Ellowes Hall was a stately home located in Sedgley, Staffordshire (now West Midlands). It was built in 1821 in parkland near Lower Gornal village as the home of wealthy local ironmonger John Fereday and his family. Over the next 100 years or more, successive different wealthy owners lived in the house. It remained in the ownership of the Fereday family until 1850, when it was sold to fellow industrialist William Baldwin until 1865, when it became the residence of Charles Cochrane, Mayor of Dudley. The next resident was Sir Horace St. Paul, who moved there in the early 1870s and lived there until his death in 1891. The next occupant was Bilston county councillor James Gibbons, who lived there until his death in 1919, when it was sold to the Mitchell family. The Mitchell family lived in the house until 1923, when it was sold to Henry Arthur Nock, who owned the house until his death in 1946. After the outbreak of the Second World War in 1939, Ellowes Hall was used as a Home Guard headquarters.

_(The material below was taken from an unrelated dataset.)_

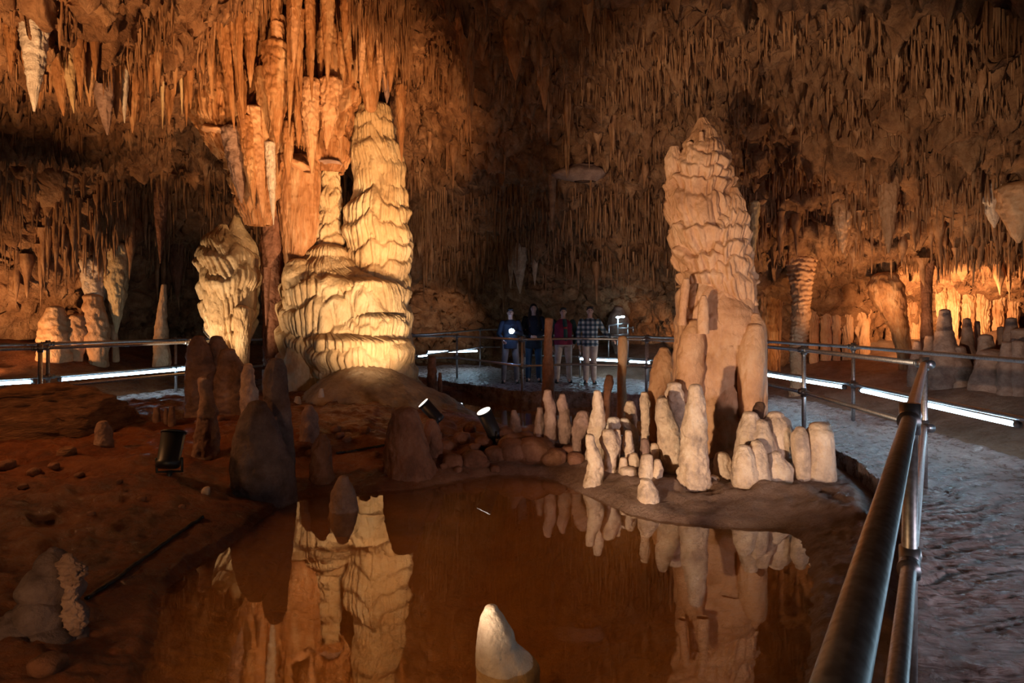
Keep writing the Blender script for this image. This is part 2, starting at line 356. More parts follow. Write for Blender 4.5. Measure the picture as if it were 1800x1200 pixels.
# ------------------------------------------------------------------ cave shell
TX = np.array([-1600, -700, -300, 0, 150, 300, 450, 600, 720, 850, 1000, 1150, 1300, 1450, 1600, 1800, 2100, 2600, 3500], float)
TY = np.array([-2600, -1200, -600, -150, 0, 100, 200, 270, 300, 350, 400, 450, 500, 560, 620, 720], float)
TD = np.array([
 [1.1]*19,
 [2.0]*19,
 [3.0]*19,
 [4.2,4.5,4.8,5.0,5.1,5.6,6.8,7.0,6.5,5.3,5.2,5.0,4.8,4.6,4.4,4.2,4.0,4.0,4.0],
 [5.0,5.6,6.0,6.2,6.4,7.6,9.6,9.9,9.0,7.2,7.0,6.8,6.4,6.1,5.7,5.2,4.8,4.6,4.5],
 [5.6,6.2,6.8,7.0,7.2,8.6,11.0,11.4,10.6,8.6,8.4,8.1,7.6,7.2,6.8,6.2,5.6,5.2,5.0],
 [6.4,7.2,8.4,8.8,9.2,10.4,12.0,12.4,11.6,10.2,10.0,9.8,9.0,8.4,8.0,7.2,6.4,5.8,5.5],
 [7.0,8.4,9.9,10.4,10.9,12.0,13.0,13.4,12.8,11.2,11.0,10.6,9.7,9.0,8.6,7.8,6.9,6.2,5.8],
 [7.2,8.7,10.1,10.6,11.1,12.4,13.4,13.8,13.2,11.7,11.5,11.0,10.0,9.2,8.8,8.0,7.0,6.3,5.9],
 [7.4,9.0,10.4,10.9,11.5,13.0,14.2,14.6,14.2,12.9,12.5,12.0,10.4,9.5,9.1,8.2,7.2,6.4,6.0],
 [7.6,9.2,10.7,11.2,11.9,13.6,15.0,15.4,15.2,14.8,13.9,13.0,10.7,9.8,9.4,8.6,7.4,6.5,6.1],
 [7.8,9.4,10.9,11.5,12.2,14.2,15.6,16.0,16.0,15.9,15.2,14.4,11.6,11.2,10.9,10.0,8.2,6.8,6.2],
 [8.0,9.6,11.2,11.8,12.6,14.8,16.2,16.8,17.0,17.0,16.4,15.6,12.6,12.4,12.2,11.4,9.2,7.2,6.4],
 [8.0,9.8,11.6,12.2,13.2,15.6,16.8,17.4,17.8,18.0,17.6,16.6,13.2,13.0,12.8,12.0,9.8,7.6,6.6],
 [8.2,10.0,11.8,12.4,13.4,15.8,17.2,17.8,18.4,18.6,18.2,17.0,13.4,13.2,13.0,12.2,10.0,7.8,6.8],
 [8.4,10.2,12.0,12.6,13.6,16.0,17.4,18.0,18.8,19.0,18.6,17.4,13.6,13.4,13.2,12.4,10.2,8.0,7.0]])
def table(px, py):
    """depth of the cave shell behind a direction (bilinear in the table)"""
    px = np.clip(px, TX[0], TX[-1]-1e-3); py = np.clip(py, TY[0], TY[-1]-1e-3)
    i = np.searchsorted(TX, px, 'right')-1; j = np.searchsorted(TY, py, 'right')-1
    u = (px-TX[i])/(TX[i+1]-TX[i]); v = (py-TY[j])/(TY[j+1]-TY[j])
    su = u*u*(3-2*u)*0.5+u*0.5
    return (TD[j,i]*(1-su)+TD[j,i+1]*su)*(1-v)+(TD[j+1,i]*(1-su)+TD[j+1,i+1]*su)*v
def shell_point(px, py):
    D = table(px, py)
    X = (px-900)/F*D; Y = D.copy(); Z = CAMZ-(py-HOR)/F*D
    big = fbm(X*0.45+3, Y*0.45, Z*0.7, 3)
    mid = fbm(X*1.5, Y*1.5+5, Z*1.5, 3)
    # bedding ledges of the roof and streaks of the walls
    led = vnoise(X*0.3, Y*0.3, Z*3.2)-0.5
    k = 0.75*big+0.42*mid+0.34*led
    down = np.clip((py+200)/900, 0, 1)
    s = 1+(k*0.55)/np.maximum(D, 1.5)*np.clip(D/6, 0.5, 1.3)
    X, Y, Z = X*s, Y*s, CAMZ+(Z-CAMZ)*s
    return X, Y, Z
def build_shell():
    cx = np.concatenate([np.linspace(-1600, -60, 110)[:-1], np.linspace(-60, 1860, 660), np.linspace(1860, 3500, 110)[1:]])
    cy = np.concatenate([np.linspace(-2600, -30, 130)[:-1], np.linspace(-30, 720, 380)])
    gx, gy = np.meshgrid(cx, cy)
    X, Y, Z = shell_point(gx.ravel(), gy.ravel())
    P0 = np.stack([X, Y, Z], -1).reshape(len(cy), len(cx), 3)
    du = np.gradient(P0, axis=1); dv = np.gradient(P0, axis=0)
    n = np.cross(du, dv); n /= np.linalg.norm(n, axis=-1, keepdims=True)+1e-9
    flip = (n*(np.array([0,0,CAMZ])-P0)).sum(-1) < 0
    n[flip] *= -1
    x, y, z = P0[...,0], P0[...,1], P0[...,2]
    fine = 0.16*ridge(x*2.3, y*2.3, z*1.6)+0.11*ridge(x*6.5, y*6.5, z*3.5)+0.085*vnoise(x*17, y*17, z*11)+0.04*vnoise(x*40, y*40, z*30)
    wall = np.clip((gy-430)/60, 0, 1)
    rib = wall*(0.16*ridge(x*5.5, y*5.5, z*0.7)+0.10*ridge(x*12, y*12, z*1.0))
    P1 = P0+n*(fine+rib)[..., None]
    # popcorn and short drips: pull points straight down where the roof faces down
    drip = np.maximum(0, vnoise(x*13, y*13, z*3)-0.60)*0.8*(0.4+1.2*vnoise(x*1.4, y*1.4, z))*np.clip(-n[...,2]+0.2, 0, 1)
    P1[...,2] -= drip*(1-wall)
    return cx, cy, P1, n
cx, cy, SH, SN = build_shell()
def grid_quads(nr, nc):
    i = np.arange(nr-1)[:, None]*nc; k = np.arange(nc-1)[None, :]
    return np.stack([i+k, i+k+1, i+nc+k+1, i+nc+k], -1).reshape(-1, 4)
split = int(np.searchsorted(cy, 490))
o = link('ceiling', mesh_data('ceiling', SH[:split+1].reshape(-1, 3), grid_quads(split+1, len(cx)), M['ceil'])); o['kind'] = 'structure'
o = link('wall_back', mesh_data('wall_back', SH[split:].reshape(-1, 3), grid_quads(len(cy)-split, len(cx)), M['ceil'])); o['kind'] = 'structure'
def on_shell(px, py):
    i = np.clip(np.searchsorted(cx, px), 0, len(cx)-1); j = np.clip(np.searchsorted(cy, py), 0, len(cy)-1)
    return SH[j, i], SN[j, i]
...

The Nock family sold the house to Staffordshire Education Authority in 1963, and it was demolished in 1964 - the same year that a new secondary school with the same name was built within its grounds.
More than 40 years on, the "old coach road" which connected the hall with nearby Moden Hill is still in existence as a public footpath, but motor vehicles are no longer allowed to use it. The surrounding woodland, which forms part of Cotwall End Valley, is still known locally as Ellowes Hall Wood.